▶ _The problem_
Omit all images. Transcribe the rest of the material below exactly.

▶ _Given data_

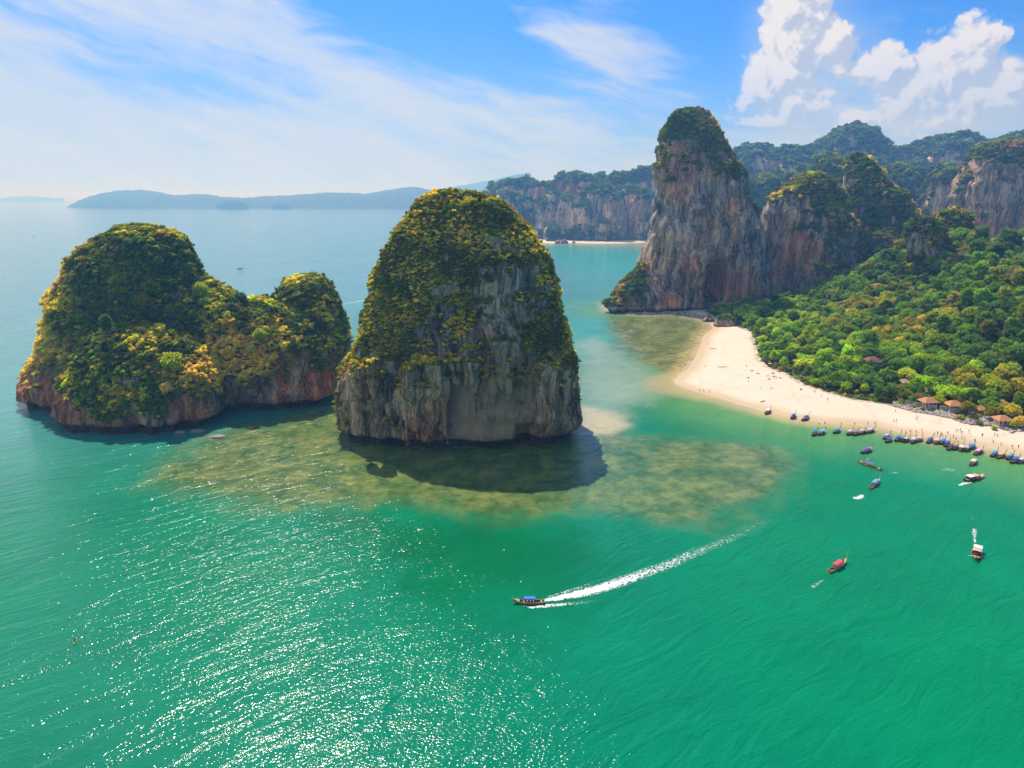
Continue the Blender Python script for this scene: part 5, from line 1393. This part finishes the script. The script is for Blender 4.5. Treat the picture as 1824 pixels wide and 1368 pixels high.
PEOPLE = [
    (c4(835, 388), 0, 'person standing at the wet sand near the brown kayak', 'walkers on the spit'), (c4(812, 558), 1, 'person walking along the seaward edge of the spit', 'walkers on the spit'),
    (c4(770, 735), 0, 'first of three people at the spit tip waterline', 'three at the spit tip'), (c4(800, 738), 1, 'middle one of three people at the spit tip waterline', 'three at the spit tip'), (c4(845, 744), 0, 'last of three people at the spit tip waterline', 'three at the spit tip'),
    (c4(1115, 552), 0, 'person standing alone on the upper sand near the trees', 'walkers on the spit'),
    (c4(1225, 720), 0, 'person alone on open sand above the dinghy', 'walkers above the boats'), (c4(1296, 722), 1, 'taller of two people walking together on open sand', 'pair on open sand'), (c4(1312, 722), 1, 'shorter of two people walking together on open sand', 'pair on open sand'),
    (c4(1265, 626), 0, 'person standing with bathers by the parasols', 'bathers near the parasols'), (c4(1277, 628), 0, 'second person standing close by among the bathers near the parasols', 'bathers near the parasols'), (c4(1320, 643), 2, 'person sitting on the sand among bathers near the parasols', 'bathers near the parasols'),
    (c4(1337, 640), 2, 'person sitting beside another one among bathers near the parasols', 'bathers near the parasols'), (c4(1130, 664), 2, 'person lying low on sand away from the parasols', 'bathers near the parasols'),
    (c4(1613, 742), 0, 'first of a couple below the vegetation line', 'couple below the trees'), (c4(1626, 746), 0, 'second of a couple below the vegetation line', 'couple below the trees'),
    (c6(845, 100), 1, 'person walking below the vegetation line past the couple', 'walkers above the boats'), (c6(912, 148), 1, 'person walking in the middle of the sand past the couple', 'walkers above the boats'),
    (c6(1648, 270), 0, 'dark dressed person standing high on the sand before the stone wall', 'walkers above the boats'),
    (c6(1627, 378), 1, 'one of two people at the damp sand behind the green canopied boat', 'pair behind the green boat'), (c6(1656, 378), 1, 'other of two people at the damp sand behind the green canopied boat', 'pair behind the green boat'),
    (c6(1203, 412), 0, 'person at the waterline behind the lilac boats', 'people behind the lilac boats'), (c6(1345, 408), 0, 'person behind the last lilac boat', 'people behind the lilac boats'), (c6(1425, 404), 1, 'person past the end of the lilac boats', 'people behind the lilac boats'),
    (c6(820, 418), 0, 'person wading between the first pair of blue boats', 'people by the blue pair'), (c6(880, 406), 0, 'person on damp sand behind the first pair of blue boats', 'people by the blue pair'), (c6(1060, 412), 0, 'person on damp sand behind the lone teal blue boat', 'people by the blue pair'),
    (c7(290, 212), 0, 'person on damp sand behind the blue and green boats', 'people along the big row'), (c7(350, 216), 2, 'person crouching on damp sand behind the pink boat', 'people along the big row'), (c7(473, 220), 0, 'person on damp sand behind the broad grey boat', 'people along the big row'),
    (c7(545, 206), 0, 'person on damp sand above the pink boat of the grey pair', 'people along the big row'), (c7(402, 222), 1, 'person stepping ashore near the grey pair', 'people along the big row'),
    (c7(700, 250), 0, 'tall person at the waterline beside the solitary blue boat', 'people along the big row'), (c7(740, 242), 0, 'person in dark clothes next to the tall one', 'people along the big row'), (c7(783, 252), 0, 'heavier person in black next to two others', 'people along the big row'), (c7(797, 262), 1, 'person following the heavier one in black', 'people along the big row'),
    (c7(870, 234), 1, 'person walking on sand behind the azure canopies', 'people along the big row'), (c7(985, 208), 1, 'first of three people strolling above the big cluster', 'three above the big cluster'), (c7(1026, 198), 1, 'second of three people strolling above the big cluster', 'three above the big cluster'), (c7(1041, 235), 0, 'third of three people strolling above the big cluster, closer to the boats', 'three above the big cluster'),
    (c7(936, 285), 0, 'person in red at the shallow edge behind the charcoal canopy', 'people along the big row'), (c7(972, 312), 3, 'person wading behind the mauve canopy', 'people along the big row'), (c7(1043, 302), 0, 'person wading behind the cream canopy', 'people along the big row'), (c7(1080, 306), 0, 'smaller person wading behind the cream canopy', 'people along the big row'),
    (c7(1134, 215), 0, 'person alone on dry sand above the turquoise canopy', 'walkers below the boulder bank'), (c7(1300, 270), 0, 'largest looking person in black standing on sand past the big cluster', 'walkers below the boulder bank'),
    (c7(1456, 255), 1, 'first of a pair playing below the boulder bank', 'pair below the boulder bank'), (c7(1490, 268), 3, 'second of a pair playing below the boulder bank, arms out', 'pair below the boulder bank'),
    (c7(1436, 348), 0, 'person on damp sand in the gap before the last boats', 'people at the last boats'), (c7(1534, 380), 1, 'person on damp sand above the salmon canopy', 'people at the last boats'), (c7(1672, 408), 1, 'person on damp sand above the last light blue canopy', 'people at the last boats'),
    (c7(1750, 412), 0, 'dark dressed person on damp sand near the picture edge', 'people at the last boats'), (c7(1205, 330), 0, 'person wading behind the turquoise canopy', 'people along the big row'), (c7(480, 58), 0, 'faint figure far up the sand below the boulder wall', 'walkers below the boulder bank'),
    ]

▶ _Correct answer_
Continue the Blender Python script for this scene: part 5, from line 1393. This part finishes the script. The script is for Blender 4.5. Treat the picture as 1824 pixels wide and 1368 pixels high.
PEOPLE = [
    (c4(835, 388), 0, 'person standing at the wet sand near the brown kayak', 'walkers on the spit'), (c4(812, 558), 1, 'person walking along the seaward edge of the spit', 'walkers on the spit'),
    (c4(770, 735), 0, 'first of three people at the spit tip waterline', 'three at the spit tip'), (c4(800, 738), 1, 'middle one of three people at the spit tip waterline', 'three at the spit tip'), (c4(845, 744), 0, 'last of three people at the spit tip waterline', 'three at the spit tip'),
    (c4(1115, 552), 0, 'person standing alone on the upper sand near the trees', 'walkers on the spit'),
    (c4(1225, 720), 0, 'person alone on open sand above the dinghy', 'walkers above the boats'), (c4(1296, 722), 1, 'taller of two people walking together on open sand', 'pair on open sand'), (c4(1312, 722), 1, 'shorter of two people walking together on open sand', 'pair on open sand'),
    (c4(1265, 626), 0, 'person standing with bathers by the parasols', 'bathers near the parasols'), (c4(1277, 628), 0, 'second person standing close by among the bathers near the parasols', 'bathers near the parasols'), (c4(1320, 643), 2, 'person sitting on the sand among bathers near the parasols', 'bathers near the parasols'),
    (c4(1337, 640), 2, 'person sitting beside another one among bathers near the parasols', 'bathers near the parasols'), (c4(1130, 664), 2, 'person lying low on sand away from the parasols', 'bathers near the parasols'),
    (c4(1613, 742), 0, 'first of a couple below the vegetation line', 'couple below the trees'), (c4(1626, 746), 0, 'second of a couple below the vegetation line', 'couple below the trees'),
    (c6(845, 100), 1, 'person walking below the vegetation line past the couple', 'walkers above the boats'), (c6(912, 148), 1, 'person walking in the middle of the sand past the couple', 'walkers above the boats'),
    (c6(1648, 270), 0, 'dark dressed person standing high on the sand before the stone wall', 'walkers above the boats'),
    (c6(1627, 378), 1, 'one of two people at the damp sand behind the green canopied boat', 'pair behind the green boat'), (c6(1656, 378), 1, 'other of two people at the damp sand behind the green canopied boat', 'pair behind the green boat'),
    (c6(1203, 412), 0, 'person at the waterline behind the lilac boats', 'people behind the lilac boats'), (c6(1345, 408), 0, 'person behind the last lilac boat', 'people behind the lilac boats'), (c6(1425, 404), 1, 'person past the end of the lilac boats', 'people behind the lilac boats'),
    (c6(820, 418), 0, 'person wading between the first pair of blue boats', 'people by the blue pair'), (c6(880, 406), 0, 'person on damp sand behind the first pair of blue boats', 'people by the blue pair'), (c6(1060, 412), 0, 'person on damp sand behind the lone teal blue boat', 'people by the blue pair'),
    (c7(290, 212), 0, 'person on damp sand behind the blue and green boats', 'people along the big row'), (c7(350, 216), 2, 'person crouching on damp sand behind the pink boat', 'people along the big row'), (c7(473, 220), 0, 'person on damp sand behind the broad grey boat', 'people along the big row'),
    (c7(545, 206), 0, 'person on damp sand above the pink boat of the grey pair', 'people along the big row'), (c7(402, 222), 1, 'person stepping ashore near the grey pair', 'people along the big row'),
    (c7(700, 250), 0, 'tall person at the waterline beside the solitary blue boat', 'people along the big row'), (c7(740, 242), 0, 'person in dark clothes next to the tall one', 'people along the big row'), (c7(783, 252), 0, 'heavier person in black next to two others', 'people along the big row'), (c7(797, 262), 1, 'person following the heavier one in black', 'people along the big row'),
    (c7(870, 234), 1, 'person walking on sand behind the azure canopies', 'people along the big row'), (c7(985, 208), 1, 'first of three people strolling above the big cluster', 'three above the big cluster'), (c7(1026, 198), 1, 'second of three people strolling above the big cluster', 'three above the big cluster'), (c7(1041, 235), 0, 'third of three people strolling above the big cluster, closer to the boats', 'three above the big cluster'),
    (c7(936, 285), 0, 'person in red at the shallow edge behind the charcoal canopy', 'people along the big row'), (c7(972, 312), 3, 'person wading behind the mauve canopy', 'people along the big row'), (c7(1043, 302), 0, 'person wading behind the cream canopy', 'people along the big row'), (c7(1080, 306), 0, 'smaller person wading behind the cream canopy', 'people along the big row'),
    (c7(1134, 215), 0, 'person alone on dry sand above the turquoise canopy', 'walkers below the boulder bank'), (c7(1300, 270), 0, 'largest looking person in black standing on sand past the big cluster', 'walkers below the boulder bank'),
    (c7(1456, 255), 1, 'first of a pair playing below the boulder bank', 'pair below the boulder bank'), (c7(1490, 268), 3, 'second of a pair playing below the boulder bank, arms out', 'pair below the boulder bank'),
    (c7(1436, 348), 0, 'person on damp sand in the gap before the last boats', 'people at the last boats'), (c7(1534, 380), 1, 'person on damp sand above the salmon canopy', 'people at the last boats'), (c7(1672, 408), 1, 'person on damp sand above the last light blue canopy', 'people at the last boats'),
    (c7(1750, 412), 0, 'dark dressed person on damp sand near the picture edge', 'people at the last boats'), (c7(1205, 330), 0, 'person wading behind the turquoise canopy', 'people along the big row'), (c7(480, 58), 0, 'faint figure far up the sand below the boulder wall', 'walkers below the boulder bank'),
    ]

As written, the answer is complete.